■ **Collected material**:
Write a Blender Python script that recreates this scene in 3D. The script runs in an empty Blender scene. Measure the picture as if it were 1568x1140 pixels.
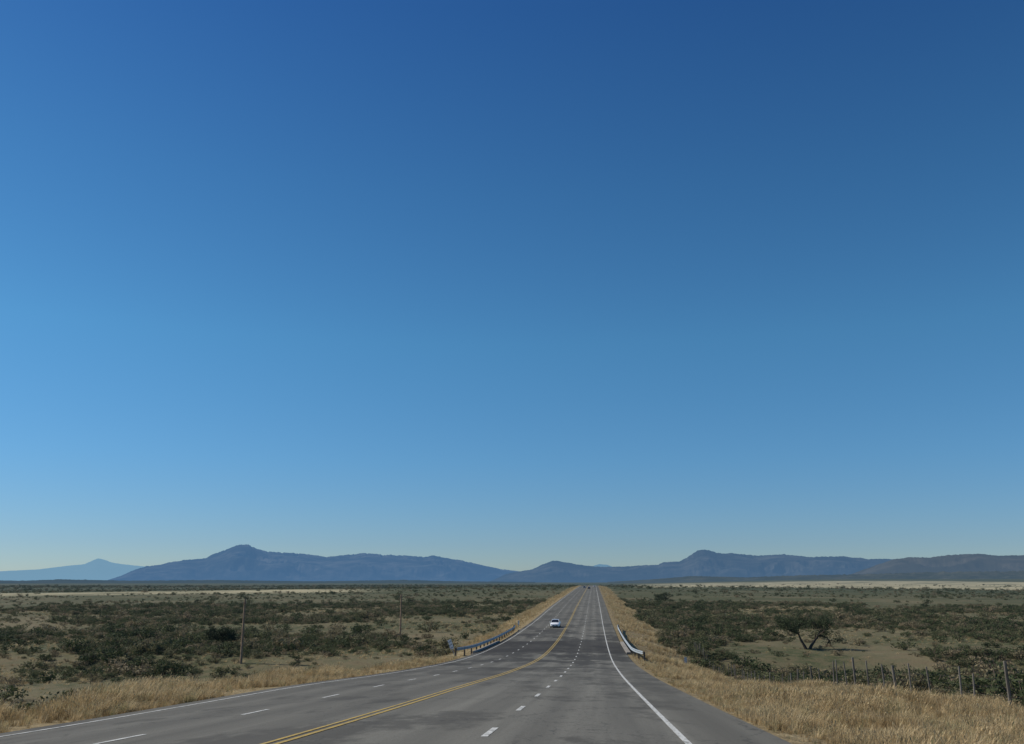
import bpy, bmesh, math, random
import numpy as np
from mathutils import Vector, noise as mn
random.seed(7); rng=np.random.default_rng(7)
sc=bpy.context.scene
sc.view_settings.view_transform='Standard'; sc.view_settings.look='None'; sc.view_settings.exposure=0

# ------------------------------------------------------------ helpers
def link(o):
    sc.collection.objects.link(o); return o
def mesh_obj(name,verts,faces,mat=None,smooth=False,do_link=True):
    me=bpy.data.meshes.new(name); me.from_pydata([tuple(v) for v in verts],[],[tuple(f) for f in faces]); me.update()
    if mat: me.materials.append(mat)
    if smooth: me.shade_smooth()
    o=bpy.data.objects.new(name,me)
    if do_link: link(o)
    return o
def sstep(a,b,x):
    t=np.clip((x-a)/(b-a),0,1); return t*t*(3-2*t)

class NT:
    def __init__(s,name):
        s.m=bpy.data.materials.new(name); s.m.use_nodes=True; s.t=s.m.node_tree
        s.t.nodes.clear(); s.out=s.t.nodes.new('ShaderNodeOutputMaterial')
    def n(s,typ,**kw):
        x=s.t.nodes.new(typ)
        for k,v in kw.items(): setattr(x,k,v)
        return x
    def l(s,a,b): s.t.links.new(a,b)
    def pos(s):
        return s.n('ShaderNodeNewGeometry').outputs['Position']
    def mapv(s,vec,scale):
        m=s.n('ShaderNodeMapping'); s.l(vec,m.inputs[0]); m.inputs['Scale'].default_value=scale; return m.outputs[0]
    def noise(s,vec,scale=1,detail=4,rough=.55):
        x=s.n('ShaderNodeTexNoise'); s.l(vec,x.inputs['Vector']); x.inputs['Scale'].default_value=scale
        x.inputs['Detail'].default_value=detail; x.inputs['Roughness'].default_value=rough; return x.outputs[0]
    def ramp(s,fac,stops):
        x=s.n('ShaderNodeValToRGB'); s.l(fac,x.inputs[0]); e=x.color_ramp.elements
        while len(e)<len(stops): e.new(.5)
        for i,(p,c) in enumerate(stops):
            e[i].position=p; e[i].color=(c,c,c,1) if not hasattr(c,'__len__') else (*c,1)
        return x.outputs[0]
    def mix(s,fac,a,b,mode='MIX'):
        x=s.n('ShaderNodeMix',data_type='RGBA',blend_type=mode)
        for i,v in ((0,fac),(6,a),(7,b)):
            if isinstance(v,bpy.types.NodeSocket): s.l(v,x.inputs[i])
            elif i==0: x.inputs[0].default_value=v
            else: x.inputs[i].default_value=(*v,1)
        return x.outputs[2]
    def math(s,op,a,b=0.0):
        x=s.n('ShaderNodeMath',operation=op)
        for i,v in enumerate((a,b)):
            if isinstance(v,bpy.types.NodeSocket): s.l(v,x.inputs[i])
            else: x.inputs[i].default_value=v
        return x.outputs[0]
    def rng(s,v,a,b,c=0.,d=1.):
        x=s.n('ShaderNodeMapRange'); s.l(v,x.inputs[0])
        for i,q in enumerate((a,b,c,d)): x.inputs[i+1].default_value=q
        return x.outputs[0]
    def bsdf(s,col,rough=.8,metal=0.,spec=.3):
        b=s.n('ShaderNodeBsdfPrincipled')
        if isinstance(col,bpy.types.NodeSocket): s.l(col,b.inputs['Base Color'])
        else: b.inputs['Base Color'].default_value=(*col,1)
        b.inputs['Roughness'].default_value=rough; b.inputs['Metallic'].default_value=metal
        b.inputs['Specular IOR Level'].default_value=spec
        return b
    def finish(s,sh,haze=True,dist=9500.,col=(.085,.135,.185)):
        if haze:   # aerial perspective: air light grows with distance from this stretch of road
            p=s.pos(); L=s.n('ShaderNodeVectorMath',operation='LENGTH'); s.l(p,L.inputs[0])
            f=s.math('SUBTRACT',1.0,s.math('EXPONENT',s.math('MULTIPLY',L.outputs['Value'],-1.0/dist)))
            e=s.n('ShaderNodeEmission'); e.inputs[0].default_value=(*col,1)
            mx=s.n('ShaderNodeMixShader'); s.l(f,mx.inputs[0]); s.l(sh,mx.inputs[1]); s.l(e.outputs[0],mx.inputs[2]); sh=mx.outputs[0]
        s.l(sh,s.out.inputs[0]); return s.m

def simple(name,col,rough=.6,metal=0.,spec=.4,var=.15,scale=8):
    t=NT(name); nz=t.noise(t.pos(),scale,4)
    a=tuple(c*(1-var) for c in col); b=tuple(min(1,c*(1+var)) for c in col)
    c=t.ramp(nz,[(.3,a),(.7,b)]); return t.finish(t.bsdf(c,rough,metal,spec).outputs[0],haze=False)

# ------------------------------------------------------------ layout (metres, road runs along +Y)
XR,XD,XY,XLD,XL=1.56,-1.98,-5.34,-9.12,-12.78
PR,PL=3.45,-13.5        # pavement edges
prof=np.array([(-2000,-6),(-400,4),(-150,5.2),(-60,2.4),(0,-1.5),(16,-2.65),(32,-3.8),(60,-5.7),(91,-7.35),(125,-8.2),(175,-8.35),
 (273,-7.4),(400,-6.5),(560,-5.5),(910,-4.0),(1000,-4.1),(1200,-6),(1600,-10.3),(3000,-10.6),(30000,-10.6)],float)
_sl=np.gradient(prof[:,1],prof[:,0])
def zc(y):   # height of the road at x=0
    y=np.asarray(y,float); i=np.clip(np.searchsorted(prof[:,0],y)-1,0,len(prof)-2)
    x0,x1=prof[i,0],prof[i+1,0]; h=x1-x0; t=(y-x0)/h
    return (prof[i,1]*(2*t**3-3*t**2+1)+_sl[i]*h*(t**3-2*t**2+t)+prof[i+1,1]*(-2*t**3+3*t**2)+_sl[i+1]*h*(t**3-t**2))
def zroad(x,y):
    x=np.asarray(x,float)
    return zc(y)+.02*abs(XY)-.02*np.abs(x-XY)-.032*np.maximum(0,-x-1.98)*(1-sstep(14,46,y))

CY=118.; CW=9.
TREES=[(34.5,155,6.1,8.6,1),(31,420,5,8,2),(-62,150,3.2,6,3)]
def vnoise(x,y,s,seed=0):
    return np.array([mn.noise(Vector((a*s+seed,b*s,seed*1.7))) for a,b in zip(np.ravel(x),np.ravel(y))]).reshape(np.shape(x))
def gheight(x,y):
    x=np.asarray(x,float); y=np.asarray(y,float); r=np.hypot(x,y); az=np.degrees(np.arctan2(x,y))
    plain=-10.6+4.9*sstep(180,900,y)*np.exp(-((x+5)/420.)**2)*(1-sstep(1000,1600,y))
    plain=plain+.5*vnoise(x,y,.011,3)*sstep(15,60,np.abs(x+5))+1.6*vnoise(x,y,.0016,9)*sstep(200,900,r)
    plain=plain+26*sstep(1300,6500,r)*sstep(1,16,az)*(y>0)
    zr=zc(y)
    dR=np.maximum(x-PR,0); dL=np.maximum(PL-x,0); d=np.maximum(dR,dL)
    near=np.where(x>-5,1-sstep(14,95,x),1-sstep(-13,45,-x-13))
    hill=zr-.55-.12*np.minimum(d,8)/8
    nat=plain+(hill-plain)*near*(1-sstep(55,105,y))*(1-sstep(150,400,-y))
    nat=nat+.10*vnoise(x,y,.21,5)*sstep(2,8,d)
    cc=CY+.12*(x+5)+3*np.sin(x*.06)
    w=CW+.1*d
    ch=np.exp(-((y-cc)/w)**4)*(1-sstep(60,160,d))
    nat=nat-1.5*ch
    top=zroad(np.clip(x,PL,PR),y)-.05-.03*(d>0)
    slope=np.where(x>-5,.24,.27)
    shelf=np.where(x>-5,0.,4.5*(1-sstep(55,90,y)))      # level bench beside the left lanes on the hill
    emb=top-np.maximum(d-.9-shelf,0)*slope-.05*np.clip(d,0,.9+shelf)
    emb=np.where(np.abs(y-cc)<60, emb-(emb-nat)*np.clip(ch*1.6,0,1)*(emb>nat), emb)
    g=np.where(emb>nat,emb,np.minimum(nat,emb+.0+np.maximum(d-.9,0)*(slope+.2)))
    g=np.where((d<=0)&(ch<.35),top,g)
    return g
def gh(x,y): return float(gheight(np.array([x]),np.array([y]))[0])

# ------------------------------------------------------------ ground sheet
def grow(a,b,s,k):
    o=[a]
    while o[-1]<b: o.append(o[-1]+s); s*=k
    return o
near=[PL-.01-i for i in np.arange(0,26,1)][::-1]+[PL+.3,-9,XY,-1.98,PR-.3]+[PR+.01+i for i in np.arange(0,26,1)]
xs=np.array(sorted(set([-v for v in grow(-near[0]+1.5,32000,1.6,1.065)]+near+grow(near[-1]+1.5,32000,1.6,1.065))))
ys=np.array(sorted(set([-v for v in grow(20,2500,6,1.2)]+list(np.arange(-12,260,2.))+grow(260,32000,2.2,1.03))))
X,Yg=np.meshgrid(xs,ys); Z=gheight(X,Yg)
nx=len(xs); V=np.stack([X.ravel(),Yg.ravel(),Z.ravel()],1)
F=[(j*nx+i,j*nx+i+1,(j+1)*nx+i+1,(j+1)*nx+i) for j in range(len(ys)-1) for i in range(nx-1)]

def vergef(x,y):
    wR=np.where(y<100,10.8,8.5)+1.8*np.sin(y*.07)+.8*np.sin(y*.31); wL=np.where(y<80,6.6,8.0)+1.4*np.sin(y*.09)+.7*np.sin(y*.27)
    dR=x-PR; dL=PL-x
    return np.where(x>-5,1-sstep(-2,2,dR-wR),1-sstep(-2,2,dL-wL))*(1-sstep(1100,1500,y))
def beltf(x,y):     # open pale grassland belts in the scrub plain
    r=np.hypot(x,y); az=np.degrees(np.arctan2(x,y)); w=vnoise(x,y,.0022,71)
    q=r*(1+.25*w)
    R=sstep(850,1150,q)*(1-sstep(3300,4300,q))*sstep(1.5,4,az)
    Lb=sstep(540,620,r*(1+.2*w))*(1-sstep(820,980,r*(1+.2*w)))*(1-sstep(-17,-12,az))
    return np.clip(R+Lb*.9,0,1)*(y>0)
t=NT('ground_soil_and_grass'); p=t.pos()
n1=t.noise(p,.018,6,.6); n2=t.noise(p,.35,6,.65); n3=t.noise(p,3.,4,.7); n4=t.noise(t.mapv(p,(1,1.6,1)),.0026,6,.65)
soil=t.ramp(n2,[(.3,(.115,.090,.050)),(.5,(.195,.155,.090)),(.72,(.35,.28,.175))])
scrub=t.ramp(n3,[(.3,(.036,.043,.019)),(.6,(.076,.083,.037)),(.8,(.16,.145,.074))])
m1=t.ramp(n1,[(.38,0),(.55,1)])
m2=t.ramp(n2,[(.42,0),(.55,1)])
c=t.mix(t.math('MULTIPLY',t.math('ADD',m1,m2),.5),soil,scrub)
farc=t.ramp(n4,[(.33,(.17,.155,.088)),(.42,(.050,.062,.031)),(.56,(.042,.055,.028)),(.66,(.18,.165,.10))])
nf=t.noise(p,.03,5,.7); farc=t.mix(t.ramp(nf,[(.45,0),(.6,.55)]),farc,(.036,.048,.025))
L=t.n('ShaderNodeVectorMath',operation='LENGTH'); t.l(p,L.inputs[0])
c=t.mix(t.rng(L.outputs['Value'],250,900,0,.85),c,farc)
bt=t.n('ShaderNodeAttribute',attribute_name='belt')
nb=t.noise(t.mapv(p,(.7,.5,1)),.012,5,.7)
c=t.mix(t.math('MULTIPLY',bt.outputs['Fac'],t.ramp(nb,[(.38,.15),(.54,1)])),c,(.39,.345,.215))
at=t.n('ShaderNodeAttribute',attribute_name='verge')
gold=t.ramp(t.noise(p,1.3,6,.7),[(.3,(.12,.09,.045)),(.55,(.25,.195,.105)),(.75,(.36,.295,.17))])
c=t.mix(at.outputs['Fac'],c,gold)
bm=t.n('ShaderNodeBump'); bm.inputs['Strength'].default_value=.5; bm.inputs['Distance'].default_value=.3; t.l(n3,bm.inputs['Height'])
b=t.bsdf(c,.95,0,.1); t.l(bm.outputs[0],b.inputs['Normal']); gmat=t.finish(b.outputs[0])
g=mesh_obj('ground',V,F,gmat,True)
a=g.data.attributes.new('verge','FLOAT','POINT'); a.data.foreach_set('value',vergef(X,Yg).ravel().astype(np.float32))
a=g.data.attributes.new('belt','FLOAT','POINT'); a.data.foreach_set('value',beltf(X,Yg).ravel().astype(np.float32))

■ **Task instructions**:
Leave out the pictures. Transcribe only the lines above, from the first through the one that contains "t=np.clip((x-a)/(b-a),0,1); return t*t*(3-2*t)".

■ **Answer below**:
Write a Blender Python script that recreates this scene in 3D. The script runs in an empty Blender scene. Measure the picture as if it were 1568x1140 pixels.
import bpy, bmesh, math, random
import numpy as np
from mathutils import Vector, noise as mn
random.seed(7); rng=np.random.default_rng(7)
sc=bpy.context.scene
sc.view_settings.view_transform='Standard'; sc.view_settings.look='None'; sc.view_settings.exposure=0

# ------------------------------------------------------------ helpers
def link(o):
    sc.collection.objects.link(o); return o
def mesh_obj(name,verts,faces,mat=None,smooth=False,do_link=True):
    me=bpy.data.meshes.new(name); me.from_pydata([tuple(v) for v in verts],[],[tuple(f) for f in faces]); me.update()
    if mat: me.materials.append(mat)
    if smooth: me.shade_smooth()
    o=bpy.data.objects.new(name,me)
    if do_link: link(o)
    return o
def sstep(a,b,x):
    t=np.clip((x-a)/(b-a),0,1); return t*t*(3-2*t)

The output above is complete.